*** SOURCE EXCERPT

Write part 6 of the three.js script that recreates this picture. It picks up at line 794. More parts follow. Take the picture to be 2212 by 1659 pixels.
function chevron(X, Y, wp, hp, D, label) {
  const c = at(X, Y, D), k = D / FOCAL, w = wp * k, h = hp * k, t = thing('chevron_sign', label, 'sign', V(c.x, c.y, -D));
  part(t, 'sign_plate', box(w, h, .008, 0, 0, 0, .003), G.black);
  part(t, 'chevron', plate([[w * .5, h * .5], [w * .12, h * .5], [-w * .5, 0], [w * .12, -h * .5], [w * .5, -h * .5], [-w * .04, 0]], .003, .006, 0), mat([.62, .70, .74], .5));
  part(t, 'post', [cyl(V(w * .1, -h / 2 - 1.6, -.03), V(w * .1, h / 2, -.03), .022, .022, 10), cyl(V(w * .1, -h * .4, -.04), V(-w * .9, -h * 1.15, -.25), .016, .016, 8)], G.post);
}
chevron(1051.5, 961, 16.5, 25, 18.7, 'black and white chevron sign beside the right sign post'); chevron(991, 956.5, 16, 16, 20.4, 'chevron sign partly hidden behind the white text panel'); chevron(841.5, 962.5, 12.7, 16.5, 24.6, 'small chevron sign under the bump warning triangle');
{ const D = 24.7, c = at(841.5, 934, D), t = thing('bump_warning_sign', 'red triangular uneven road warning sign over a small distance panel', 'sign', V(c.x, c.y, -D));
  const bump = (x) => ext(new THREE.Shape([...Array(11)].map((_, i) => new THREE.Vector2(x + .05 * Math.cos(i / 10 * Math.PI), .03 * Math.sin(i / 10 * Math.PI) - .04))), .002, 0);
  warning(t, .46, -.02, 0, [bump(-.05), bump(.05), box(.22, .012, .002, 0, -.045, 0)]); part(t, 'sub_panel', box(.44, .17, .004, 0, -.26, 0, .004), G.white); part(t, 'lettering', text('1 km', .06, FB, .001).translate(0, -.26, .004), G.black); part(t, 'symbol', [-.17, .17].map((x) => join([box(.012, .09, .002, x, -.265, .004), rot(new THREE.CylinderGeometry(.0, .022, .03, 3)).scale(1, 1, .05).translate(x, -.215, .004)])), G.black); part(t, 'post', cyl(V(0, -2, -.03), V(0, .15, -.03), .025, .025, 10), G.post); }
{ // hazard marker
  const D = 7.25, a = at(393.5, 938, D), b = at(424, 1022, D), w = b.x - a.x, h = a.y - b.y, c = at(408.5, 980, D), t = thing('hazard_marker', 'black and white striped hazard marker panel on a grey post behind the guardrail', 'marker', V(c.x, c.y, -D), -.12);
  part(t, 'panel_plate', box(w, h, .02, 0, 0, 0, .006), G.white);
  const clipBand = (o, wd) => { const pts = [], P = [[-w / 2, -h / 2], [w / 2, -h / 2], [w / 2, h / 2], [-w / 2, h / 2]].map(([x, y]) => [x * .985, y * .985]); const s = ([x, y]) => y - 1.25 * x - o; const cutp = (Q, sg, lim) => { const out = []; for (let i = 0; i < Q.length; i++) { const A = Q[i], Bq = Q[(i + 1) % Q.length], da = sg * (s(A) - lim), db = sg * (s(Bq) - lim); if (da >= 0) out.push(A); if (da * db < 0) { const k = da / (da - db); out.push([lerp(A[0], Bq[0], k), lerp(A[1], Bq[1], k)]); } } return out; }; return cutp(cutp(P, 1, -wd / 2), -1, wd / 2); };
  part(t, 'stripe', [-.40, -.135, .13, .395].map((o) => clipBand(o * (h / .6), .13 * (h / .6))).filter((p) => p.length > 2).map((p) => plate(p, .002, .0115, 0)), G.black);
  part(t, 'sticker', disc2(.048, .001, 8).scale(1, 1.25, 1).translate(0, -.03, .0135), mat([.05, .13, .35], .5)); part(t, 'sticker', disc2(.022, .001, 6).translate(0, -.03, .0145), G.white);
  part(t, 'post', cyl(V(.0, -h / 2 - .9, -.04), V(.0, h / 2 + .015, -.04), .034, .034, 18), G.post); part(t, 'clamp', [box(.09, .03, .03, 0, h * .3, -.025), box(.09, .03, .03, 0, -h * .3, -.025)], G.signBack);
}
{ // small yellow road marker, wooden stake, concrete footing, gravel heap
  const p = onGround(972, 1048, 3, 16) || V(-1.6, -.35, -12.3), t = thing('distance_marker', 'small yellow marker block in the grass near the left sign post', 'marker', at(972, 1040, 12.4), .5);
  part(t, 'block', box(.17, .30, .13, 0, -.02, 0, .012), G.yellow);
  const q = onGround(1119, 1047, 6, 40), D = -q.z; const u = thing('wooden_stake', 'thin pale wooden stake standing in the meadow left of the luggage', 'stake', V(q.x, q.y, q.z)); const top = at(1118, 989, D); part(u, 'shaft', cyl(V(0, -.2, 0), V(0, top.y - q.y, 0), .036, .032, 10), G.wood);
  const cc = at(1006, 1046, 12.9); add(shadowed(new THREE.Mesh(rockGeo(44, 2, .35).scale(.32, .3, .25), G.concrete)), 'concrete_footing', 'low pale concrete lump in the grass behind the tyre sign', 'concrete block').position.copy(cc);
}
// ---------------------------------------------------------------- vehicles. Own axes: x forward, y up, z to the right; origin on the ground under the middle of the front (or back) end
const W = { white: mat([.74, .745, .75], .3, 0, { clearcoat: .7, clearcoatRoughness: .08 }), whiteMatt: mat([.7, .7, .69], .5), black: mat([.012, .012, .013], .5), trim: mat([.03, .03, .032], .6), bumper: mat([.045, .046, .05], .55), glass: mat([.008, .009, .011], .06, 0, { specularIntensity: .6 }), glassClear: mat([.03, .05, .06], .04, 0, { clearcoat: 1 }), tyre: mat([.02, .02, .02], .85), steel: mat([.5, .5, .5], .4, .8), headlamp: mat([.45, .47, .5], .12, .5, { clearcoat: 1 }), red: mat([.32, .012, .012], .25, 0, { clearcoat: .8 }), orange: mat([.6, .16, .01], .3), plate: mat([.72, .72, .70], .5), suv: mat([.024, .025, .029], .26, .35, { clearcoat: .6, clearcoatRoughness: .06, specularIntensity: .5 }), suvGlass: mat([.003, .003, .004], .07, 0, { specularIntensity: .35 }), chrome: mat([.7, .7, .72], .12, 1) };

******

* TO BE DONE
Copy out all of the lines above exactly.

* COMPLETE OUTPUT
Write part 6 of the three.js script that recreates this picture. It picks up at line 794. More parts follow. Take the picture to be 2212 by 1659 pixels.
function chevron(X, Y, wp, hp, D, label) {
  const c = at(X, Y, D), k = D / FOCAL, w = wp * k, h = hp * k, t = thing('chevron_sign', label, 'sign', V(c.x, c.y, -D));
  part(t, 'sign_plate', box(w, h, .008, 0, 0, 0, .003), G.black);
  part(t, 'chevron', plate([[w * .5, h * .5], [w * .12, h * .5], [-w * .5, 0], [w * .12, -h * .5], [w * .5, -h * .5], [-w * .04, 0]], .003, .006, 0), mat([.62, .70, .74], .5));
  part(t, 'post', [cyl(V(w * .1, -h / 2 - 1.6, -.03), V(w * .1, h / 2, -.03), .022, .022, 10), cyl(V(w * .1, -h * .4, -.04), V(-w * .9, -h * 1.15, -.25), .016, .016, 8)], G.post);
}
chevron(1051.5, 961, 16.5, 25, 18.7, 'black and white chevron sign beside the right sign post'); chevron(991, 956.5, 16, 16, 20.4, 'chevron sign partly hidden behind the white text panel'); chevron(841.5, 962.5, 12.7, 16.5, 24.6, 'small chevron sign under the bump warning triangle');
{ const D = 24.7, c = at(841.5, 934, D), t = thing('bump_warning_sign', 'red triangular uneven road warning sign over a small distance panel', 'sign', V(c.x, c.y, -D));
  const bump = (x) => ext(new THREE.Shape([...Array(11)].map((_, i) => new THREE.Vector2(x + .05 * Math.cos(i / 10 * Math.PI), .03 * Math.sin(i / 10 * Math.PI) - .04))), .002, 0);
  warning(t, .46, -.02, 0, [bump(-.05), bump(.05), box(.22, .012, .002, 0, -.045, 0)]); part(t, 'sub_panel', box(.44, .17, .004, 0, -.26, 0, .004), G.white); part(t, 'lettering', text('1 km', .06, FB, .001).translate(0, -.26, .004), G.black); part(t, 'symbol', [-.17, .17].map((x) => join([box(.012, .09, .002, x, -.265, .004), rot(new THREE.CylinderGeometry(.0, .022, .03, 3)).scale(1, 1, .05).translate(x, -.215, .004)])), G.black); part(t, 'post', cyl(V(0, -2, -.03), V(0, .15, -.03), .025, .025, 10), G.post); }
{ // hazard marker
  const D = 7.25, a = at(393.5, 938, D), b = at(424, 1022, D), w = b.x - a.x, h = a.y - b.y, c = at(408.5, 980, D), t = thing('hazard_marker', 'black and white striped hazard marker panel on a grey post behind the guardrail', 'marker', V(c.x, c.y, -D), -.12);
  part(t, 'panel_plate', box(w, h, .02, 0, 0, 0, .006), G.white);
  const clipBand = (o, wd) => { const pts = [], P = [[-w / 2, -h / 2], [w / 2, -h / 2], [w / 2, h / 2], [-w / 2, h / 2]].map(([x, y]) => [x * .985, y * .985]); const s = ([x, y]) => y - 1.25 * x - o; const cutp = (Q, sg, lim) => { const out = []; for (let i = 0; i < Q.length; i++) { const A = Q[i], Bq = Q[(i + 1) % Q.length], da = sg * (s(A) - lim), db = sg * (s(Bq) - lim); if (da >= 0) out.push(A); if (da * db < 0) { const k = da / (da - db); out.push([lerp(A[0], Bq[0], k), lerp(A[1], Bq[1], k)]); } } return out; }; return cutp(cutp(P, 1, -wd / 2), -1, wd / 2); };
  part(t, 'stripe', [-.40, -.135, .13, .395].map((o) => clipBand(o * (h / .6), .13 * (h / .6))).filter((p) => p.length > 2).map((p) => plate(p, .002, .0115, 0)), G.black);
  part(t, 'sticker', disc2(.048, .001, 8).scale(1, 1.25, 1).translate(0, -.03, .0135), mat([.05, .13, .35], .5)); part(t, 'sticker', disc2(.022, .001, 6).translate(0, -.03, .0145), G.white);
  part(t, 'post', cyl(V(.0, -h / 2 - .9, -.04), V(.0, h / 2 + .015, -.04), .034, .034, 18), G.post); part(t, 'clamp', [box(.09, .03, .03, 0, h * .3, -.025), box(.09, .03, .03, 0, -h * .3, -.025)], G.signBack);
}
{ // small yellow road marker, wooden stake, concrete footing, gravel heap
  const p = onGround(972, 1048, 3, 16) || V(-1.6, -.35, -12.3), t = thing('distance_marker', 'small yellow marker block in the grass near the left sign post', 'marker', at(972, 1040, 12.4), .5);
  part(t, 'block', box(.17, .30, .13, 0, -.02, 0, .012), G.yellow);
  const q = onGround(1119, 1047, 6, 40), D = -q.z; const u = thing('wooden_stake', 'thin pale wooden stake standing in the meadow left of the luggage', 'stake', V(q.x, q.y, q.z)); const top = at(1118, 989, D); part(u, 'shaft', cyl(V(0, -.2, 0), V(0, top.y - q.y, 0), .036, .032, 10), G.wood);
  const cc = at(1006, 1046, 12.9); add(shadowed(new THREE.Mesh(rockGeo(44, 2, .35).scale(.32, .3, .25), G.concrete)), 'concrete_footing', 'low pale concrete lump in the grass behind the tyre sign', 'concrete block').position.copy(cc);
}
// ---------------------------------------------------------------- vehicles. Own axes: x forward, y up, z to the right; origin on the ground under the middle of the front (or back) end
const W = { white: mat([.74, .745, .75], .3, 0, { clearcoat: .7, clearcoatRoughness: .08 }), whiteMatt: mat([.7, .7, .69], .5), black: mat([.012, .012, .013], .5), trim: mat([.03, .03, .032], .6), bumper: mat([.045, .046, .05], .55), glass: mat([.008, .009, .011], .06, 0, { specularIntensity: .6 }), glassClear: mat([.03, .05, .06], .04, 0, { clearcoat: 1 }), tyre: mat([.02, .02, .02], .85), steel: mat([.5, .5, .5], .4, .8), headlamp: mat([.45, .47, .5], .12, .5, { clearcoat: 1 }), red: mat([.32, .012, .012], .25, 0, { clearcoat: .8 }), orange: mat([.6, .16, .01], .3), plate: mat([.72, .72, .70], .5), suv: mat([.024, .025, .029], .26, .35, { clearcoat: .6, clearcoatRoughness: .06, specularIntensity: .5 }), suvGlass: mat([.003, .003, .004], .07, 0, { specularIntensity: .35 }), chrome: mat([.7, .7, .72], .12, 1) };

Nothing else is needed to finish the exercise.